The Queen’s Telegram is a relatively new tradition in a very traditional country, namely the United Kingdom. Here in the states, when a person reaches the ripe old age of 100, they get to received birthday greeting in the form of Willard Scott of NBC’s Today Show drooling over them on national television telling them how good they look and adding a few snippets of biographical information. It might go something like this: a picture comes up on the screen displaying (usually) some somnambulant individual with a very glazed look on their face

Willard Scott’s voice

“Ooh, there’s Rosa Mae Farquat, she’s 100 years old today, doesn’t she look good? Rosa likes to start each day with a bowl of mush and some lukewarm tea. She still gets around on her own and attributes her longevity to a strict diet of high fiber foods. Rosa’s lived in Boon Dock, Kentucky all her life. Happy birthday Rosa “

Now, I don’t know about you fine folks out there but this all goes on sometime between 7:00 AM and 9:00 AM and my eyes and ears are just not ready for it. In fact, I’d rather be filled in on the details of the latest suicide bombing, earthquake, tornado, or whatever other disaster, manmade or natural, that has occurred. Having to look at anywhere between one and four centenarians at those hours of the morning just does not inspire me.
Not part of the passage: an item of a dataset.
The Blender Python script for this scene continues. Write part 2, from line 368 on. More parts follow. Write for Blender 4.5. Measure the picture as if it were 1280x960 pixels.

The more traditional and definitely more tasteful way our British cousins have chosen to honor this select group of people is more to my liking. When a person reaches the age of 100, they receive a telegram, that’s right, a telegram, not an E-mail, from none other than the Queen marking the auspicious occasion. While I don’t know what the specific wording is, (help me out here British noders), it certainly seems like a more dignified and fitting way to mark the occasion.